Seamus Deeney, a principal social worker in Cavan-Monaghan, said that when he saw a garda notification form about Sgt McCabe in May 2014, he was aware of the name and of the “whistleblowing saga that was going on”.

Unrelated case

An administrative error meant an allegation from an unrelated case was incorrectly added to a file on Sgt McCabe, which was placed on a garda notification form in early May 2014. The Director of Public Prosecutions had directed no prosecution of Sgt McCabe in 2007 following allegations from “Ms D”, which the tribunal has heard described as amounting to “horseplay”.

Mr Deeney signed off on the garda notification form, and later in the same month, he was informed that an error had been made and incorrect allegations were contained in the notification. He said he did not recall this ever happening before.

In June 2014 an amended garda notification report on Ms D was sent to gardaí­.

Mr Deeney read the amended report to assure himself the incorrect information had been removed.
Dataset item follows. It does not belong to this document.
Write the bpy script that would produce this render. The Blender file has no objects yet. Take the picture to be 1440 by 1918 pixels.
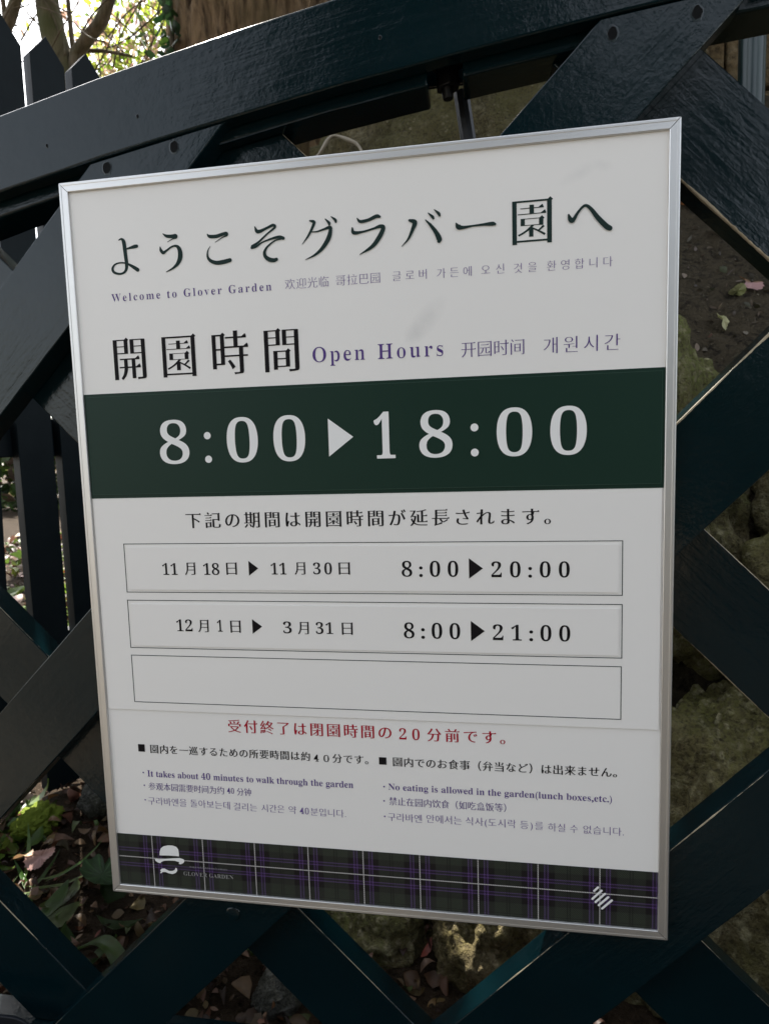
import bpy, bmesh, math, random
from mathutils import Vector, Matrix, noise
import numpy as np
R = math.radians
S = bpy.context.scene
C = S.collection
rnd = random.Random(7)

# ------------------------------------------------------------------ camera
ZT = 1.134                      # height of the notice board's top edge above the ground
cd = bpy.data.cameras.new('camera'); cam = bpy.data.objects.new('camera', cd); C.objects.link(cam)
cd.sensor_fit = 'HORIZONTAL'; cd.sensor_width = 36; cd.lens = 36 * 1143.8 / 1440
cd.clip_start = 0.05; cd.clip_end = 400
cam.matrix_world = Matrix(((0.98786227, 0.01411055, 0.15469012, 0.42172423),
                           (0.15253121, 0.10015188, -0.98321098, -0.59648289),
                           (-0.02936616, 0.9948721, 0.09678396, 0.84962720), (0, 0, 0, 1)))
S.camera = cam
cd.dof.use_dof = True; cd.dof.focus_distance = 0.66; cd.dof.aperture_fstop = 16

# ------------------------------------------------------------------ daylight
SUN_EL, SUN_AZ = 52, -35        # behind the gate, to the left
w = bpy.data.worlds.new('World'); S.world = w; w.use_nodes = True
nt = w.node_tree; sky = nt.nodes.new('ShaderNodeTexSky'); sky.sky_type = 'NISHITA'; sky.sun_disc = False
sky.sun_elevation = R(SUN_EL); sky.sun_rotation = R(SUN_AZ); sky.dust_density = 2.0; sky.air_density = 1.2
hs = nt.nodes.new('ShaderNodeHueSaturation'); hs.inputs['Saturation'].default_value = 0.34; nt.links.new(sky.outputs[0], hs.inputs['Color'])   # thin bright cloud
bg = nt.nodes['Background']; nt.links.new(hs.outputs[0], bg.inputs[0]); bg.inputs[1].default_value = 0.12
sd = bpy.data.lights.new('sun', 'SUN'); sun = bpy.data.objects.new('sun', sd); C.objects.link(sun)
sd.energy = 5.0; sd.angle = R(0.5); sd.color = (1, 0.95, 0.86)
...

However, a sentence saying that Sgt McCabe had threatened Ms D’s father if she said anything erroneously remained in the report. “I never picked up on that at the time,” Mr Deeney said.

In May 2015, a review of unallocated cases was carried out.

Mr Deeney drew up a five-point plan for dealing with the case, beginning with contacting Ms D. However, because she was sitting exams, this did not happen.

Mistake repeated

He said that although he had seen the amended notification the previous year, he did not notice that a draft letter to Sgt McCabe prepared in 2015 repeated the incorrect allegation.

Mr Deeney was asked by tribunal barrister Pat Marrinan SC if he could offer any excuse for what happened. “No. Only the busyness of the office and the pressure to get work done,” Mr Deeney said.

Linda Dewhirst, who was charged with dealing with notifications between the health services and gardaí­, said she forwarded the initial incorrect notification to gardaí­ in May 2014, and a month later, she sent out an amended notification.

Ms Dewhirst said this was sent to Bailieboro Garda station because Ms D’s home address was in the Bailieboro district. She said she did not know who Sgt McCabe was when she was handling the notification file in 2014.

Social work team leader Mary Tiernan attended meetings where the original allegations made by Ms D in 2006 were dealt with.

In April 2007, when the DPP directed no prosecution, it was agreed that social workers from another district should meet Sgt McCabe. However, this did not happen, and the case file was closed in October 2007.